Neither the 1930 British version of this film nor the German version (shot simultaneously but only released in 1931) are very good. According to one reviewer the Germans would have liked more changes and this I can well believe. Hitchcock, who had learned most of what he knew from German film-makers really does not take advantage of the opportunity to be more adventurous in his cinematography and mise en scène in the way that marks the films of the great German directors up to this time (a golden age soon alas to be robbed of its glitter by the folly and philistinism of one Herr Hitler). Using German technical skills, he could have made a much superior version of this film.

Some changes the Germans did get. The British version is very seriously by the extremely unpleasant racist and homophobic tone of its conclusion (the villain being very clearly marked as a half-caste pansy to be ostracised on both accounts). As, to my astonishment - how protective people are of their icons! - only one reviewer to date seems to have pointed out, these unpleasant elements are removed in the German version. The character still works as an acrobat en travesti but the notion that he is homosexual (derived from the Dane novel) is hardly there at all and his motive for murder is no longer to conceal that he had "black blood" as in the English version (a notion that did not horrify the German public who, even under Hitler and whatever Hitler may have thought of it, gave a hugely warm and enthusiastic welcome to the athlete Jesse Owens five years later as Owens himself would testify sardonically on his return to a segregated USA. In this version Fane is simply an ex-convict wishing to conceal his criminal past.

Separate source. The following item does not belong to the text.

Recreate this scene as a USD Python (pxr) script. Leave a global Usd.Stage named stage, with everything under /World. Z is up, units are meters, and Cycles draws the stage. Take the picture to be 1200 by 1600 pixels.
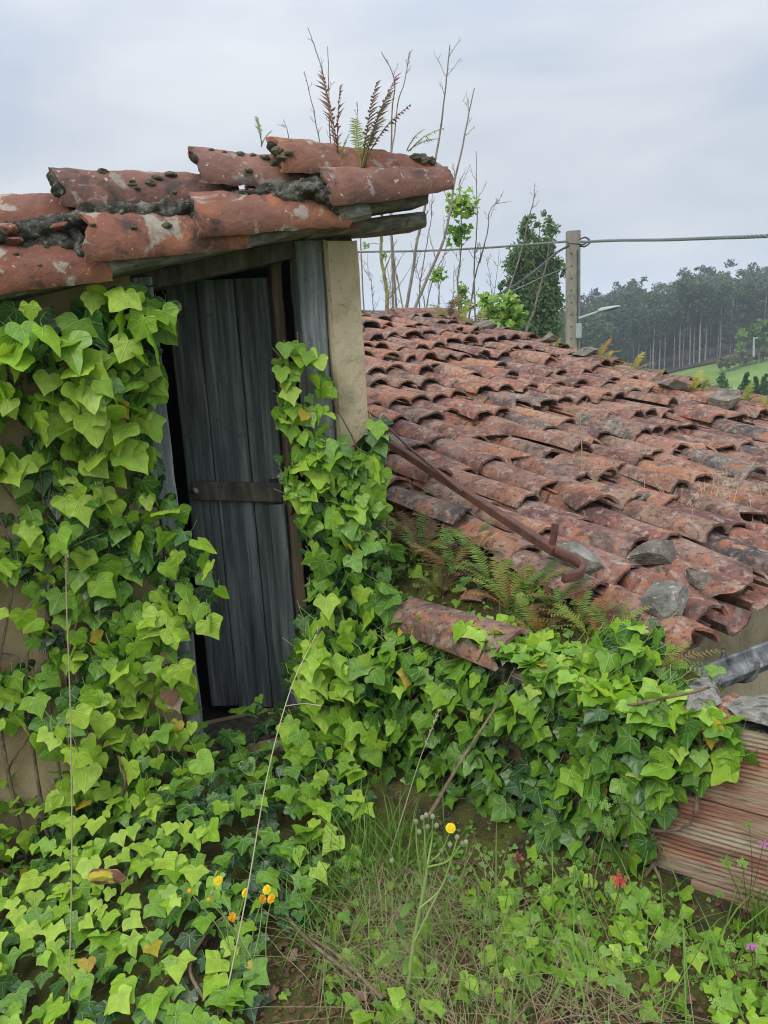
import math, random
import numpy as np
import usdkit, meshkit
from pxr import Usd, UsdGeom, UsdLux, UsdShade, Gf, Sdf, Vt

rng = np.random.default_rng(7)
random.seed(7)
stage = Usd.Stage.CreateInMemory()
UsdGeom.Xform.Define(stage, '/World')
UsdGeom.Scope.Define(stage, '/World/Looks')

# ------------------------------------------------------------------ camera
F_PX, PITCH, ROLL, EYE = 1202.0, math.radians(13.0), math.radians(3.0), np.array([0, 0, 1.5])
EXPOSURE = 0.36
SUN_DIR = np.array([-0.35, -0.55, 0.76]); SUN_DIR /= np.linalg.norm(SUN_DIR)   # towards the sun
SUN_POWER = 0.4
c_f = np.array([0, math.cos(PITCH), -math.sin(PITCH)])
_r = np.array([1.0, 0, 0]); _u = np.cross(_r, c_f)
c_r = math.cos(ROLL) * _r - math.sin(ROLL) * _u
c_u = math.cos(ROLL) * _u + math.sin(ROLL) * _r
cam = UsdGeom.Camera.Define(stage, '/World/camera')
cam.CreateHorizontalApertureAttr(36.0)
cam.CreateVerticalApertureAttr(48.0)
cam.CreateFocalLengthAttr(36.0 * F_PX / 1200.0)
cam.CreateClippingRangeAttr((0.05, 5000.0))
cam.CreateExposureAttr(EXPOSURE)
cam.AddTransformOp().Set(Gf.Matrix4d(*c_r, 0, *c_u, 0, *(-c_f), 0, *EYE, 1))

# ------------------------------------------------------------------ sky and sun
el, az = math.asin(SUN_DIR[2]), math.atan2(SUN_DIR[0], SUN_DIR[1])
sky = UsdLux.DomeLight.Define(stage, '/World/sky')
SKY_NODES = {
    'tc': ('texture_coordinate', {}),
    'sep': ('separate_xyz', {}),
    'st': ('sky_texture', {'sky_type': 'single_scattering', 'sun_disc': False, 'sun_elevation': el, 'sun_rotation': az}),
    'map': ('mapping', {'scale': (1.0, 1.0, 3.2)}),
    'n1': ('noise_texture', {'scale': 2.0, 'detail': 4.0, 'roughness': 0.45, 'distortion': 0.6}),
    'n2': ('noise_texture', {'scale': 4.5, 'detail': 3.0, 'roughness': 0.45, 'distortion': 0.2}),
    'n12': ('mix_float', {'fac': 0.3}),
    'cl': ('rgb_ramp', {'ramp': [(0.0, (0.66, 0.77, 0.94)), (0.38, (0.70, 0.80, 0.96)), (0.50, (0.88, 0.94, 1.03)), (0.62, (1.06, 1.10, 1.15)), (1.0, (1.10, 1.13, 1.16))]}),
    'g0': ('math', {'math_type': 'multiply_add', 'value2': 12.0, 'value3': 2.0}), 'zc': ('math', {'math_type': 'maximum', 'value2': 0.0}), 'g': ('math', {'math_type': 'multiply_add', 'value3': 4.5}),
    'gm': ('math', {'math_type': 'maximum', 'value2': 4.5}),
    'sc': ('vector_math', {'math_type': 'scale'}),
    'mx': ('mix_vector', {'fac': 0.94}),
    'b': ('background_shader', {'strength': 0.1}),
}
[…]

It is easy to read history backwards in the manner of the egregious Siegfried Kracauer and forget that the Weimar period in Germany was in fact notable for its broad-mindedness (films treating homosexuality with sympathy such as Oswald's Anders als die Andern - which is also a plea for a change in the law - Dreyer's Michaêl or Dieterle's Geschlecht in Fesseln simply could not have been made at all in Britain at this time) and its multiculturalism. When the anti-semitic British short-story Saki had imagined a German invasion of Britain in his 1913 novel When William Came, what he feared most was not militarism or autocracy but the spread of a "cosmopolitan" culture (typically a euphemism for "jew" at the time) that would undermine the British identity.

Regarding Hitchcock and race, how many African American faces can you recall seeing in all the films that "the Master" made in the US, a period that included the life and death of Martin Luther King, the Civil Right movement, the Johnsonian legislation that transformed US society, the heyday of Mohamed Ali, the Black Panther movement?

So these important changes to this film are a reminder that as late as 1931 racism and homophobia that was perfectly acceptable in Britain was considered inappropriate in Germany. Two years later, alas, and both German state and cinema would be in the hands of suicidal and homicidal fanatics. Quel gachis!